Équiterre is advocating for the federal government to, among other things, recognize the increase in the number of light trucks as a public health and safety issue and implement measures to reduce the supply of large vehicles, notably by increasing the rigour of GHG emission standards for light-duty trucks, by tightening the regulatory framework surrounding automobile advertising, by implementing a fee-for-carriage system or by making its financial support to the automobile industry conditional on the acceleration of light-duty truck electrification. More information on our recommendations are available in chapters 7 (particularly Section 7.5) and 10 of our summary report.

7. Why not lobby car manufacturers to make pickups less polluting?

Our study is not just about pickup trucks, but rather about all vehicles that fall into the light-duty truck category. That includes pickup trucks, SUVs, vans and any other vehicle that weighs more than 10,000 pounds (as classified by the Quebec government). Moreover, this is an important issue because the growing popularity of large vehicles is responsible for the increase in GHG emissions from the transportation sector and undermines all of our efforts in electrification, in which we are investing hundreds of millions of dollars, if not billions. Light-duty trucks such as pickup trucks may be necessary for those who regularly need them to transport materials for work or to pull heavy loads. However, with more than 4 out of 5 new vehicles sold in Canada classified as pickup trucks, it is doubtful that all of them are used in this way.

8. Aren’t you encouraging an increase in the number of electric vehicles and by default of electric battery waste too?

The purpose of the petition is to better regulate the advertising of gasoline-powered vehicles, not to ban it or restrict the sale of gasoline-powered vehicles in favour of electric ones. It is important to note that with or without tighter regulation of gasoline vehicle advertising, the use of electric vehicles is expected to increase in anticipation of the gasoline vehicle ban in 2035. To prevent this from generating battery waste, the Quebec government already intends to impose on manufacturers, as early as 2027, the obligation to recover and recycle end-of-life batteries marketed in Quebec, under the Regulation respecting the recovery and reclamation of products by enterprises.

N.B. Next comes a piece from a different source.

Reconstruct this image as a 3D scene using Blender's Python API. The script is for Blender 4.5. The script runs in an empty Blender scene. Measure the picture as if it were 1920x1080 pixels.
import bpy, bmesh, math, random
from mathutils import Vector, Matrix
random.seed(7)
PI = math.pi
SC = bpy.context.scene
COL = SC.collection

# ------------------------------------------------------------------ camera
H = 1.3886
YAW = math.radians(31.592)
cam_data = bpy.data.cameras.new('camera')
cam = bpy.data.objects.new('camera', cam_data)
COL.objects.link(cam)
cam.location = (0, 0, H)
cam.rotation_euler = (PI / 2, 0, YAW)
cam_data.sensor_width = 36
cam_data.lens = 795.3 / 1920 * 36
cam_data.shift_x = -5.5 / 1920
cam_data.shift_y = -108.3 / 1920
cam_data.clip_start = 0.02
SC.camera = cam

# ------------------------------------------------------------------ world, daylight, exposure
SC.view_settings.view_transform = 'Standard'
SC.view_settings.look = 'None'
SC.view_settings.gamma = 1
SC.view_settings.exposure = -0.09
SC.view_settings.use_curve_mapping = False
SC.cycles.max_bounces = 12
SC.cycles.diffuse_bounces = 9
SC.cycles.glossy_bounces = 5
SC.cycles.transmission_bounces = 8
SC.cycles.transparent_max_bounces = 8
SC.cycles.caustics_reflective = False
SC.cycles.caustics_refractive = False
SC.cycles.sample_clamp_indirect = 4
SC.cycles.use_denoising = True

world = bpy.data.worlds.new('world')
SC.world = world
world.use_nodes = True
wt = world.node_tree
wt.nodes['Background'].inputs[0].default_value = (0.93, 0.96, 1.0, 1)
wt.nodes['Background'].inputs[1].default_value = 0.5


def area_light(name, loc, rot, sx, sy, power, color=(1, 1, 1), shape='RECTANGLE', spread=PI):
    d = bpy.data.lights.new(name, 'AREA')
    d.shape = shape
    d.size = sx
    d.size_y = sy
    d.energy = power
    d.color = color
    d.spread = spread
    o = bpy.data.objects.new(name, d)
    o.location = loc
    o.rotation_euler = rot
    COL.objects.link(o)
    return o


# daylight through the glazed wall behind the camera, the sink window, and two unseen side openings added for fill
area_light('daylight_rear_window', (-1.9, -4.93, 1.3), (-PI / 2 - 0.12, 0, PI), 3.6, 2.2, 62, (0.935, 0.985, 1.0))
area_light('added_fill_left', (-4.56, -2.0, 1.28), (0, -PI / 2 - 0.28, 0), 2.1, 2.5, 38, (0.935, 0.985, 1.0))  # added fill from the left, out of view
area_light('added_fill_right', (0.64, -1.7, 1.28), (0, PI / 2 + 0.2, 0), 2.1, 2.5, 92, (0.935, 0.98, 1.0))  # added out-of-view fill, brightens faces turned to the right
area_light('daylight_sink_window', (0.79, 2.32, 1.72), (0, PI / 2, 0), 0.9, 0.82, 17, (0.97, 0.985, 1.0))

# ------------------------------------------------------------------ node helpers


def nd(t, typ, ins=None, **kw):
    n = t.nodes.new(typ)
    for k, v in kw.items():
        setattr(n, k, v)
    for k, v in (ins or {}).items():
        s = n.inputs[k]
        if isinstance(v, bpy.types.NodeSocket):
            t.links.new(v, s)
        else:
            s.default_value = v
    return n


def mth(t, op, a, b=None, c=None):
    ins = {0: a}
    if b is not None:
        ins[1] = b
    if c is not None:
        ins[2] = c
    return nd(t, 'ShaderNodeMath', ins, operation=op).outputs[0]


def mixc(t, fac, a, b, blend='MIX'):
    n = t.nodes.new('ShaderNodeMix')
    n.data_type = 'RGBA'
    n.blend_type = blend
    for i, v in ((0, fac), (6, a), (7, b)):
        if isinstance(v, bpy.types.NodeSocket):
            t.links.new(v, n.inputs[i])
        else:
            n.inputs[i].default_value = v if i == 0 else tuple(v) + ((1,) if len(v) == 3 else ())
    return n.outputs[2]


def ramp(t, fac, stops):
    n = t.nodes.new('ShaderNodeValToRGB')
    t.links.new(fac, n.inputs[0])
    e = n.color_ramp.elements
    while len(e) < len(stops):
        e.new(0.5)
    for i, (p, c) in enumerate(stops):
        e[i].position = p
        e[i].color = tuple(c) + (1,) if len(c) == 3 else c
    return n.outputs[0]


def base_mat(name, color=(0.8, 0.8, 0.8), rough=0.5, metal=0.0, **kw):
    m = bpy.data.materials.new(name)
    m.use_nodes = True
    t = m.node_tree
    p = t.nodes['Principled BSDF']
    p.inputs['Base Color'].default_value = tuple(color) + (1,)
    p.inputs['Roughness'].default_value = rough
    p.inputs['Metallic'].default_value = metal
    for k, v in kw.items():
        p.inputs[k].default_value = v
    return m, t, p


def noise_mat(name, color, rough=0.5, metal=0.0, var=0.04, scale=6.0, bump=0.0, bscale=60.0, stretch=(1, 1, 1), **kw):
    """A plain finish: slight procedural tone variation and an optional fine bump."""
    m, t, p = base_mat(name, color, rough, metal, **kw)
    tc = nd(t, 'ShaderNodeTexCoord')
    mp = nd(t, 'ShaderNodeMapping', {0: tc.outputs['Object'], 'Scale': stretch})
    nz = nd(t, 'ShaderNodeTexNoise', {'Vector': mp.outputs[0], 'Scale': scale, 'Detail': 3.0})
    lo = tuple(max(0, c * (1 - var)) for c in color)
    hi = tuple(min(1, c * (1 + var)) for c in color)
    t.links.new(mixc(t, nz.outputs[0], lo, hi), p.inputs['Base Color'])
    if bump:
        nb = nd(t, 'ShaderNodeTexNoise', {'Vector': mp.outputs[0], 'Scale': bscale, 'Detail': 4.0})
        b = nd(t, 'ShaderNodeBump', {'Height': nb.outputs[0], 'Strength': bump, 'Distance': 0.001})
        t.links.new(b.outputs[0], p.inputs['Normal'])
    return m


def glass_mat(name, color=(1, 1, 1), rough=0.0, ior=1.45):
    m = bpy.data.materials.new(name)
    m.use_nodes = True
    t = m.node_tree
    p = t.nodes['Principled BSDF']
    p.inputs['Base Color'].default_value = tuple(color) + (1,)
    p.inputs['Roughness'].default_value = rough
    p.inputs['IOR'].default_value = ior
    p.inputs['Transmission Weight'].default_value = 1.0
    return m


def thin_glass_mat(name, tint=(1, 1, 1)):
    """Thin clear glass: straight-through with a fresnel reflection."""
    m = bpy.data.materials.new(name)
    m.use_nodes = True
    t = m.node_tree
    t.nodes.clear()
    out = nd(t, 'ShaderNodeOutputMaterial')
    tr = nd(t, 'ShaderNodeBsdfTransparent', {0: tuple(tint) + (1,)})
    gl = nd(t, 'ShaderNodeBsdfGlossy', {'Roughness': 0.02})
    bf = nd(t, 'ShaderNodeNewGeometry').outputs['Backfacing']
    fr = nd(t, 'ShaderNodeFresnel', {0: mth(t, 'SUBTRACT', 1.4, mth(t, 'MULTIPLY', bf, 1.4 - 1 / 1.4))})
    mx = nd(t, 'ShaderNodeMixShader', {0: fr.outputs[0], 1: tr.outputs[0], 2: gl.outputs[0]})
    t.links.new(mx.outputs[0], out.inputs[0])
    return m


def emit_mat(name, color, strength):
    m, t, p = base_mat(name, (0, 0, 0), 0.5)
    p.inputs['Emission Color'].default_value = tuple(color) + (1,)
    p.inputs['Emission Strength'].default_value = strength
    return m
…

Équiterre is currently lobbying the government to increase the recovery rate and to accelerate its implementation. In the meantime, the number of electric batteries that will end up in landfills may be marginal. In fact, these batteries can be used for another 7 to 10 years to store energy, after which they can be recycled to make new batteries. Quebec-based Recyclage Lithion has already developed processes that allow it to recycle up to 95% of a battery's components. For more information, please visit the FAQ section of our campaign website Running Electric.

9. Why not ensure that electric or zero-emission vehicles match the demand first?

We must not see electrification as an end in itself and not act on vehicle size. These are battles that must be fought in parallel, since the many impacts related to the increase in vehicle size (road safety, reduced space in urban areas, increased road congestion, premature wear and tear on infrastructure, increased burden on household finances and the economy) cannot be resolved by changing the way vehicles are powered. Équiterre is aware of the need to work on the supply of zero-emission vehicles, which is why we are working hard on this. You can consult the Recommendations section of the summary report of our study.

10. Do you have a guide to the least polluting vehicles on the market?

The electric vehicle, despite its more energy-intensive production in terms of mineral resources, emits up to 80% less GHG emissions over its entire life cycle than a gasoline vehicle in the same category. We are working to produce, by the spring of 2022, a classification of vehicles based on their impacts on greenhouse gas emissions (GHG), road safety, space use and traffic (congestion and road wear). In the meantime, websites such as the Auto Guide website allow you to find out and compare the average fuel consumption per 100 km of vehicles to find out which ones are the most fuel efficient and, therefore, less polluting in terms of CO2 emissions.